__WORK TO DO__.
Repeat everything from the first line of the listing below through the line that contains "COL = sc.collection", exactly. Leave out pictures.

__DATASET ENTRIES__.
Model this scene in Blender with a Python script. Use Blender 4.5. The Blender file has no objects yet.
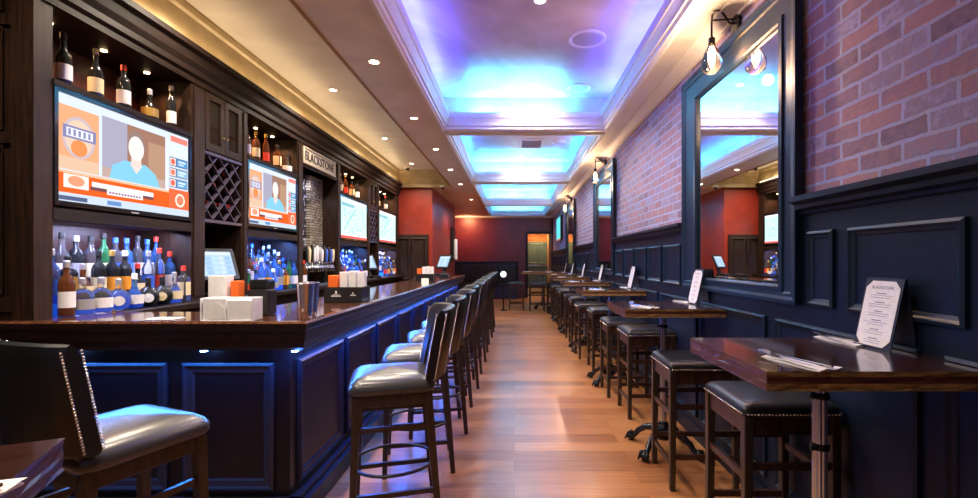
import bpy, math, random
from mathutils import Vector, Matrix
R = random.Random(7)
PI = math.pi
sc = bpy.context.scene
COL = sc.collection

# ---------------------------------------------------------------- camera
cam_d = bpy.data.cameras.new('camera')
cam = bpy.data.objects.new('camera', cam_d)
COL.objects.link(cam)
cam.location = (0, 0, 1.38)
cam.rotation_euler = (PI/2, 0, 0)
cam_d.sensor_width = 36.0
cam_d.lens = 465*36/978
cam_d.shift_x = -25/978
cam_d.shift_y = 11/978
cam_d.clip_start = 0.02
sc.camera = cam

# ---------------------------------------------------------------- world, view
w = bpy.data.worlds.new('world'); sc.world = w; w.use_nodes = True
w.node_tree.nodes['Background'].inputs[0].default_value = (0.25, 0.25, 0.5, 1)
w.node_tree.nodes['Background'].inputs[1].default_value = 0.02
sc.view_settings.view_transform = 'Standard'
sc.view_settings.look = 'None'
sc.view_settings.gamma = 1.0
sc.view_settings.exposure = 1.6
sc.view_settings.use_curve_mapping = False
sc.cycles.use_denoising = True
sc.cycles.max_bounces = 8
sc.cycles.diffuse_bounces = 4
sc.cycles.glossy_bounces = 4
sc.cycles.transmission_bounces = 6
sc.cycles.transparent_max_bounces = 6
sc.cycles.sample_clamp_indirect = 4.0
sc.cycles.caustics_reflective = False
sc.cycles.caustics_refractive = False

SOF, TRAY, UP, LIP = 2.97, 3.31, 3.38, 3.15      # ceiling heights
XW = 1.43                                         # right wall
COFFERS = [(1.90, 5.62), (5.88, 9.36), (9.66, 13.28), (13.58, 16.60)]
CX0, CX1 = -0.83, 1.09

def area(name, loc, rot, sx, sy, power, col, parent=None, spread=None):
    d = bpy.data.lights.new(name, 'AREA'); d.shape = 'RECTANGLE'
    d.size, d.size_y, d.energy, d.color = sx, sy, power, col
    if spread: d.spread = spread
    o = bpy.data.objects.new(name, d); o.location = loc; o.rotation_euler = rot
    if parent: o.parent = parent
    COL.objects.link(o); return o

CYAN = (0.07, 0.58, 1.0); BLUE = (0.06, 0.08, 1.0); VIOLET = (0.30, 0.22, 1.0); WARM = (1.0, 0.84, 0.66)
# LED tape in the ceiling coves: far run cyan, side runs deep blue
for k, (y0, y1) in enumerate(COFFERS):
    L = y1 - y0; ym = (y0+y1)/2
    far_w = 1.15 if k == 0 else 1.7
    area('cove_light', (0.02 if k == 0 else 0.13, y1+0.03, LIP-0.03), (PI+0.45, 0, 0), far_w, 0.05, (17, 20, 19, 12)[k], CYAN)
    area('cove_light', (CX0-0.04, ym, LIP-0.03), (PI, -0.4, 0), 0.05, L*0.95, (24, 14, 13, 8)[k], BLUE if k == 0 else (0.03, 0.22, 1.0))
    area('cove_light', (CX1+0.04, ym, LIP-0.03), (PI, 0.4, 0), 0.05, L*0.95, (24, 14, 13, 8)[k], BLUE if k == 0 else (0.03, 0.22, 1.0))
    if k: area('cove_light', (0.13, y0-0.03, LIP-0.03), (PI-0.45, 0, 0), 1.7, 0.05, 10, CYAN)
# LED tape under the bar rail
area('bar_rail_light', (-1.125, 6.1, 0.905), (0, -0.5, 0), 0.03, 7.1, 32, (0.03, 0.16, 1.0))
area('bar_rail_light', (-2.2, 2.385, 0.905), (-0.75, 0, 0), 2.0, 0.03, 8, (0.04, 0.26, 1.0))
# warm tape along the top of the back bar crown, washing the cornice and tray
area('crown_uplight', (-2.44, 6.2, 3.035), (PI, 0.5, 0), 0.04, 7.4, 3.6, (1.0, 0.72, 0.40))
# added bluish fill light behind the camera, brightening the room; no window there
area('rear_fill_light', (-0.6, -2.85, 1.75), (PI/2-0.0, 0, PI), 3.6, 2.0, 80, (0.50, 0.58, 1.0))
# ---------------------------------------------------------------- materials
def nmat(name):
    m = bpy.data.materials.new(name); m.use_nodes = True
    nt = m.node_tree; b = nt.nodes['Principled BSDF']
    return m, nt, b

def mat(name, col, rough=0.5, metal=0.0, bump=0.0, bscale=60, var=0.0, coat=0.0, spec=0.5, trans=0.0, ior=1.45, sheen=0):
    m, nt, b = nmat(name)
    b.inputs['Base Color'].default_value = (*col, 1)
    b.inputs['Roughness'].default_value = rough
    b.inputs['Metallic'].default_value = metal
    b.inputs['Specular IOR Level'].default_value = spec
    b.inputs['Coat Weight'].default_value = coat
    b.inputs['Coat Roughness'].default_value = 0.08
    b.inputs['Transmission Weight'].default_value = trans
    b.inputs['IOR'].default_value = ior
    tc = nt.nodes.new('ShaderNodeTexCoord')
    nz = nt.nodes.new('ShaderNodeTexNoise'); nz.inputs['Scale'].default_value = bscale; nz.inputs['Detail'].default_value = 4
    nt.links.new(tc.outputs['Object'], nz.inputs['Vector'])
    if bump:
        bp = nt.nodes.new('ShaderNodeBump'); bp.inputs['Strength'].default_value = bump; bp.inputs['Distance'].default_value = 0.01
        nt.links.new(nz.outputs['Fac'], bp.inputs['Height']); nt.links.new(bp.outputs['Normal'], b.inputs['Normal'])
    v = var if var else 0.06
    cr = nt.nodes.new('ShaderNodeValToRGB')
    cr.color_ramp.elements[0].position = 0.3; cr.color_ramp.elements[1].position = 0.7
    cr.color_ramp.elements[0].color = (*[c*(1-v) for c in col], 1); cr.color_ramp.elements[1].color = (*[min(1, c*(1+v)) for c in col], 1)
    nt.links.new(nz.outputs['Fac'], cr.inputs['Fac']); nt.links.new(cr.outputs['Color'], b.inputs['Base Color'])
    return m

def emit(name, col, s):
    m = bpy.data.materials.new(name); m.use_nodes = True; nt = m.node_tree
    nt.nodes.remove(nt.nodes['Principled BSDF'])
    e = nt.nodes.new('ShaderNodeEmission'); e.inputs[0].default_value = (*col, 1); e.inputs[1].default_value = s
    nt.links.new(e.outputs[0], nt.nodes['Material Output'].inputs[0]); return m

def wood(name, c1, c2, axis='z', scale=5.0, rough=0.35, coat=0.0, stretch=12, bump=0.15, spec=0.5):
    m, nt, b = nmat(name)
    tc = nt.nodes.new('ShaderNodeTexCoord'); mp = nt.nodes.new('ShaderNodeMapping')
    s = [scale*stretch/3]*3; s['xyz'.index(axis)] = scale/3
    mp.inputs['Scale'].default_value = s
    nz = nt.nodes.new('ShaderNodeTexNoise'); nz.inputs['Scale'].default_value = 3; nz.inputs['Detail'].default_value = 8; nz.inputs['Roughness'].default_value = 0.65
    nz.inputs['Distortion'].default_value = 0.6
    cr = nt.nodes.new('ShaderNodeValToRGB')
    cr.color_ramp.elements[0].position = 0.32; cr.color_ramp.elements[1].position = 0.72
    cr.color_ramp.elements[0].color = (*c1, 1); cr.color_ramp.elements[1].color = (*c2, 1)
    bp = nt.nodes.new('ShaderNodeBump'); bp.inputs['Strength'].default_value = bump; bp.inputs['Distance'].default_value = 0.004
    nt.links.new(tc.outputs['Object'], mp.inputs[0]); nt.links.new(mp.outputs[0], nz.inputs['Vector'])
    nt.links.new(nz.outputs['Fac'], cr.inputs['Fac']); nt.links.new(cr.outputs['Color'], b.inputs['Base Color'])
    nt.links.new(nz.outputs['Fac'], bp.inputs['Height']); nt.links.new(bp.outputs['Normal'], b.inputs['Normal'])
    b.inputs['Roughness'].default_value = rough; b.inputs['Coat Weight'].default_value = coat; b.inputs['Coat Roughness'].default_value = 0.06
    b.inputs['Specular IOR Level'].default_value = spec
    return m

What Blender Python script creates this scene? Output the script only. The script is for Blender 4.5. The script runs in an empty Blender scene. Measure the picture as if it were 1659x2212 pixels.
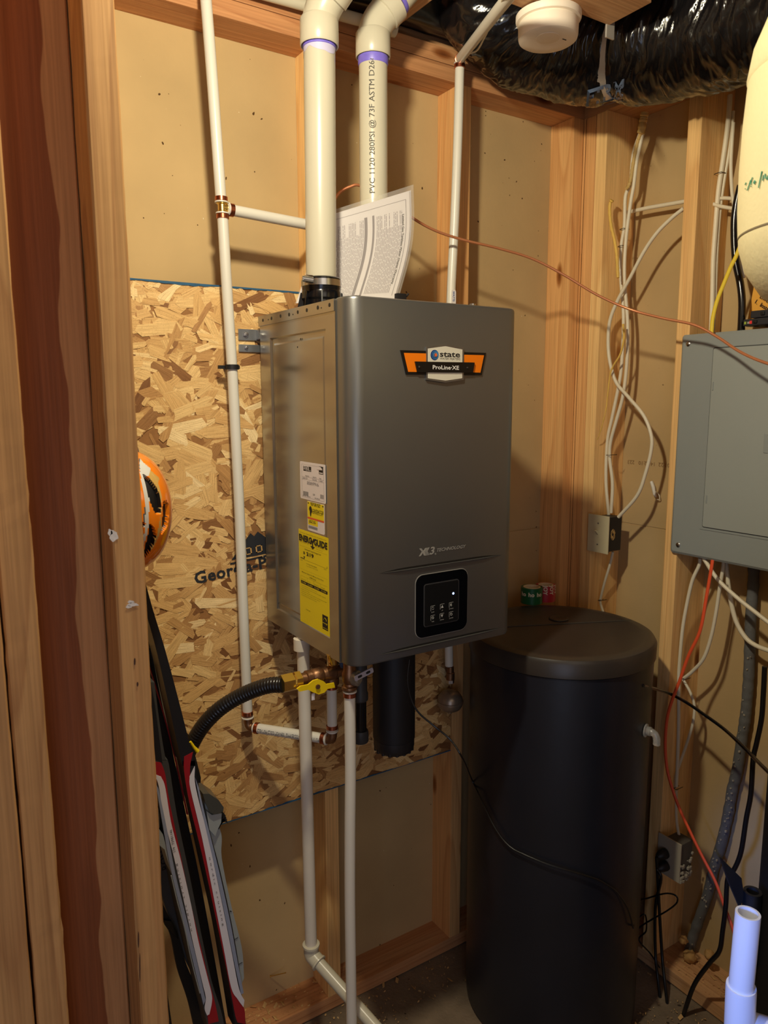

__ANSWER FOR THE TASK__.
Model this scene in Blender with a Python script. Use Blender 4.5. The Blender file has no objects yet.
import bpy, math, random
from mathutils import Vector, Matrix
R = random.Random(7)
PI = math.pi
sc = bpy.context.scene
COL = sc.collection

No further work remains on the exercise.